Dénonçant des intimidations, ainsi que l'arrestation "illégale" de deux représentants importants de l'opposition, M. Turaki assure que près de 200.000 voix ont été "retirées injustement et illégalement des comptages" dans les Etats de Nasarawa, Kogi, Plateau et dans la capitale fédérale d'Abuja.

"Dans l'Etat de Zamfara, aucun bureau de vote n'a fonctionné. Il n'y a pas eu d'élections", a asséné l'opposition.

Avec une vingtaine d'Etats déjà annoncés (sur 36), le président sortant, âgé de 76 ans, remportait mardi soir 54% des voix contre 42% pour son principal rival, l'ancien vice-président Atiku Abubakar, 72 ans, du PDP, soit une avance de près de 1,8 million de voix.

Les Etats du Sud, traditionnellement fidèles au PDP, n'avaient pas tous été annoncés, mais les gros bastions de Buhari non plus (Borno, Kebi, Zamfara), qui sont des régions très peuplées qui votent généralement en masse, contrairement au Sud.

Dès lundi après-midi, l'opposition avait dénoncé une "manipulation" des résultats par le parti de M. Buhari afin de se maintenir au pouvoir et elle pourrait contester en justice les résultats officiels.

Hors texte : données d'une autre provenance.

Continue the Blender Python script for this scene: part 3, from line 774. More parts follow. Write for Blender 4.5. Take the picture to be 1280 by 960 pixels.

Retards à l'ouverture des bureaux de vote, intimidations d'électeurs, destruction de matériel électoral: la société civile et les observateurs étrangers, notamment de l'Union européenne, ont dénoncé de nombreuses irrégularités dans la tenue du scrutin et ont invité les partis qui se sentiraient "lésés" à utiliser les recours judiciaires.

Le nouveau bilan des violences électorales est de 53 morts, a par ailleurs déclaré à l'AFP Yemi Adamolekun, de l'ONG Enough is Enough, membre du groupement de la société civile Situation room, qui a surveillé le déroulement du scrutin et avait lundi évoqué le chiffre de 39 morts.

Faisant état de niveaux de fraude et de violence "inquiétants", elle a affirmé que certains agents de l'INEC avaient été forcés de publier leurs résultats sous la contrainte et que des enquêtes étaient en cours sur les allégations d'intimidations.

Quel que soit le niveau de fraudes ou de désorganisation du scrutin, le niveau de participation, qui devrait s'établir autour de 40%, est très faible et constitue une épine dans le pied du prochain gouvernement.

Participation faible

L'affluence a ainsi reculé dans tous les Etats dont les résultats ont déjà été annoncés - sauf à Kogi, Ekiti et Adamawa - notamment dans le Sud-Est, bastion de l'opposition où Buhari est particulièrement impopulaire. Dans l'Etat d'Abia par exemple, où les mouvements séparatistes pro-Biafra ont une forte assise populaire, le taux de participation n'a été que de 18%.

A Lagos également, capitale économique de l'Afrique de l'Ouest et réservoir très important de voix avec plus de 6 millions d'électeurs enregistrés, le niveau de participation ne dépassait pas les 20%.

Les observateurs s'inquiètent de cette "faible mobilisation" qui "pourrait affecter la crédibilité du vainqueur de cette élection", déjà entachée par ces accusations de fraudes.

"Cela aura un impact négatif sur le prochain gouvernement", explique l'un d'eux.

"Il semble que les cartes d'électeurs (remises gratuitement) soient davantage perçues comme une carte d'identité pas cher (pour obetnir un compte en banque ou un passeport) qu'un moyen de voter", regrette Feyi Fawehinmi, commentateur politique et analyste nigérian. "Cela fait honte à notre classe politique".